I have two numbers. The negative one is translated using 2's complement.
$$ a = 160_{10} = A0_{16} = 1010 0000_{2} \\ b = -28_{10} = E4_{16} = 1110 0100_{2} $$
And I have to perform the following operation $a - b$. I use borrowing up to the very last bit, but then I have a situation like.
$$ \begin{matrix} & 0 & 1 \\ - & 1 & 1 \\ & ? & 0 \\ \end{matrix} $$
Should I borrow from something imaginary? In decimal $1 - 3 = -2$, so the answer is $BC$, but how do you reason about the negative $2$ here?
On
Subtraction is always done with the smaller number being subtracted from the bigger number.
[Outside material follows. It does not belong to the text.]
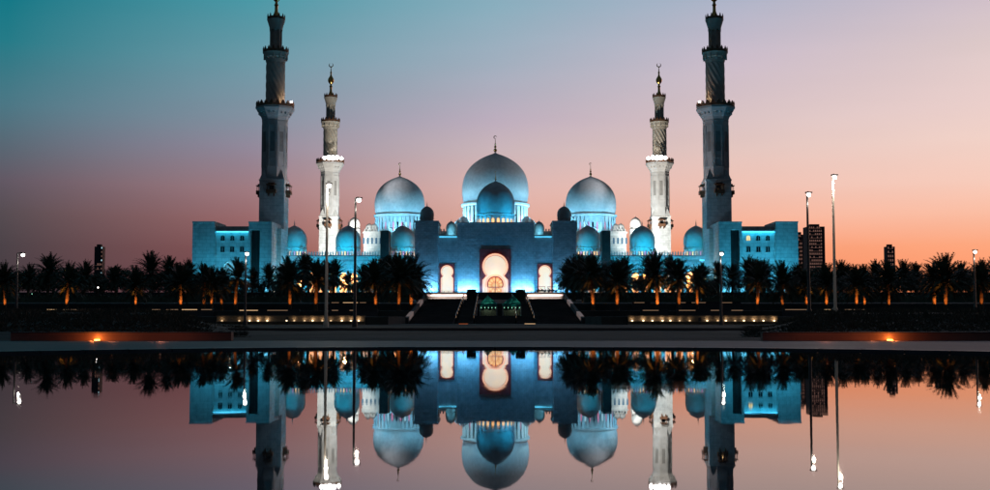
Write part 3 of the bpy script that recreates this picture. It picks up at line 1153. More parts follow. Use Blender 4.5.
def make_minaret():
    e = thing('minaret', (0, 0, 0), 'x', 'minaret', 'minarets of the mosque')
    B = 0.0
    # heights counted from the plaza (9.15)
    h = lambda z: z - 9.15
    q = MB().box(-4.35, 4.35, -4.35, 4.35, 0, h(49.5))
    # chamfered transition square -> octagon
    q.lathe([(4.35 * 1.414, h(49.5)), (4.45, h(53.0))], 4, a0=PI / 4)
    q.box(-4.5, 4.5, -4.5, 4.5, h(30.2), h(30.5)).box(-4.5, 4.5, -4.5, 4.5, h(49.1), h(49.55))
    q.build('base_shaft', 'marble', e)
    q = MB().lathe([(4.55, h(49.6)), (4.55, h(70.6)), (4.65, h(71)), (5.0, h(72)), (5.25, h(72.1)), (5.8, h(73.4)), (6.1, h(73.5)), (6.7, h(74.6)), (6.9, h(74.7)), (6.9, h(75.4))], 8, a0=PI / 8)
    ap = 4.55 * math.cos(PI / 8)
    for k in range(8):
        mt = Matrix.Rotation(k * PI / 4, 4, 'Z')
        for (a, b, z0, z1) in ((-1.35, -1.1, 54, 69), (1.1, 1.35, 54, 69), (-1.1, 1.1, 68.7, 69), (-1.1, 1.1, 54, 54.3), (-1.1, 1.1, 57, 57.25), (-1.5, 1.5, 70.2, 70.5)):
            q.box(ap - .05, ap + .14, a, b, h(z0), h(z1), mt)
        for sg in (-1, 1):
            q.box(ap + .2, ap + 1.5, sg * .8 - .16, sg * .8 + .16, h(72.8), h(74.4), mt)
    q.build('octagonal_shaft', 'grey_marble', e)
    for k in range(8):
        mt = Matrix.Rotation(k * PI / 4, 4, 'Z')
        q = MB()
        q.box(ap + .003, ap + .05, -.75, .75, h(59.5), h(66.5), mt)
        q.build('niche', 'niche', e)

    def gallery(z, r, n):
        q = MB().lathe([(r, h(z)), (r * 1.03, h(z + .2)), (r * 1.03, h(z + .9)), (r * .95, h(z + 1.0))], 24)
        for i in range(n):
            mt = Matrix.Rotation(2 * PI * i / n, 4, 'Z')
            q.box(r * .95, r * 1.03, -r * .09, r * .09, h(z + .9), h(z + 1.5), mt)
            q.box(r * .97, r * 1.01, -r * .045, r * .045, h(z + 1.5), h(z + 2.0), mt)
        q.build('gallery', 'wood', e, True, 30)
    gallery(75.4, 6.5, 20)
    q = MB()
    prof = [(3.25, h(75.5 + 16.2 * i / 90)) for i in range(91)]
    q.lathe(prof, 96, twist=lambda a, z: .13 * math.cos(12 * a + z * 2.0) if h(77.5) < z < h(91) else 0)
    q.lathe([(3.35, h(91.5)), (3.5, h(92.0)), (3.6, h(93)), (4.1, h(93.4)), (4.2, h(94.4)), (4.6, h(95))], 24)
    for k in range(12):
        mt = Matrix.Rotation(k * PI / 6, 4, 'Z')
        q.box(3.3, 4.3, -.14, .14, h(92.6), h(94.6), mt)
    q.build('round_shaft', 'warm_stone', e, True, 35)
    gallery(95.0, 4.45, 16)
    q = MB().lathe([(1.55, h(95.2)), (1.55, h(104))], 20)
    for k in range(8):
        a = 2 * PI * k / 8
        q.lathe([(.34, h(95.5)), (.34, h(96.3)), (.24, h(96.4)), (.24, h(102.6)), (.36, h(103.0)), (.36, h(103.3))], 8, (1.95 * math.cos(a), 1.95 * math.sin(a)))
    q.lathe([(2.3, h(103.3)), (2.35, h(104.2)), (2.6, h(105)), (2.9, h(106)), (3.25, h(107))], 20)
    q.build('pavilion', 'warm_stone', e, True, 35)
    gallery(107.0, 3.1, 12)
    q = MB().lathe([(1.6, h(107)), (1.5, h(108)), (.85, h(109.4)), (.6, h(110.2)), (.55, h(112)), (.8, h(112.4)), (.5, h(112.9)), (.45, h(113.6)), (1.0, h(114.1)), (1.45, h(115.0)),
                    (1.45, h(115.9)), (1.0, h(116.8)), (.5, h(117.6)), (.32, h(118.6)), (.5, h(119.2)), (.25, h(119.8)), (.16, h(121.6)), (.05, h(121.8))], 20)
    cz = h(122.9)
    for i in range(14):
        a0, a1 = R(-240 + 300 * i / 14), R(-240 + 300 * (i + 1) / 14)
        q.tube([(.95 * math.cos(a0), 0, cz + .95 * math.sin(a0)), (.95 * math.cos(a1), 0, cz + .95 * math.sin(a1))],
               [.05 + .22 * math.sin(PI * i / 14), .05 + .22 * math.sin(PI * (i + 1) / 14)], 6)
    q.build('finial', 'gold', e, True, 40)
    # four small bracketed balconies
    for k in range(4):
        mt = Matrix.Rotation(k * PI / 2, 4, 'Z') @ Matrix.Translation((4.35, 0, 0))
        q = MB()
        q.box(0.01, 1.7, -1.7, 1.7, h(44.6), h(44.95), mt)
        q.box(1.5, 1.7, -1.7, 1.7, h(44.96), h(45.9), mt)
        for sg in (-1, 1):
            q.box(.02, 1.49, sg * 1.6 - .1, sg * 1.6 + .1, h(44.96), h(45.9), mt)
            q.box(.02, 1.2, sg * .9 - .15, sg * .9 + .15, h(43.6), h(44.59), mt)
            q.box(1.3, 1.48, sg * 1.3 - .1, sg * 1.3 + .1, h(45.9), h(47.5), mt)
        q.box(.02, 1.75, -1.75, 1.75, h(47.5), h(47.75), mt)
        q.box(.02, 1.2, -1.1, 1.1, h(47.76), h(48.3), mt)
        q.build('balcony', 'wood', e)
        q = MB()
        q.box(.006, .06, -.8, .8, h(45), h(47.4), mt)
        q.build('balcony_door', 'window_dark', e)
    return e


mn = make_minaret()
Df, Dr = 404.0, 548.0
spots_m = [(274.6, Df, 'front left minaret, its base beside the left corner block, dim blue-grey stone'),
           (716.0, Df, 'front right minaret, its base beside the right corner block, dim blue-grey stone'),
           (330.3, Dr, 'rear left minaret washed in white light, standing behind the left arcade'),
           (659.6, Dr, 'rear right minaret washed in white light, standing behind the right arcade')]
mins = []
for i, (px, d, lab) in enumerate(spots_m):
    o = mn if i == 0 else copy_tree(mn)
    o.location = (X(px, d, 150), d, base)
    ORG[o.name] = Vector(o.location)
    o['label'] = lab
    mins.append(o)
mb_ = []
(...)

So if $b>a$, $$a-b=-|b-a|$$
Perform $b-a$ and add the minus symbol.
On
So we have the following subtract problem:
$$a-b = 10100000_2 - 11100100_2$$
Whenever we arrive a point where we need to "borrow" like we do in normal subtraction, we simply change the top number to a $2$, as we do in normal subtraction where we borrow from the previous number and add $10$ to it.
Then, we must subtract $1$ from the number we "borrowed" from.
If you are still unclear, this link might be able to help you.
Here's one way to do it. Sign-extend your operands one bit to the left, i.e. duplicate the most significant bit. Your operands are both negative, so they will become $1A0_{16}$ and $1E4_{16}$. Now perform $9$-bit subtraction, and simply throw away the final borrow. You get $1BC_{16}$.
Here the two top bits are the same, so you can just discard the top bit to get $BC_{16}=-68_{10}$ as your 2's complement answer.
If the two top bits are different, then overflow or underflow has occurred, and the 8-bit result is out by $\pm256$.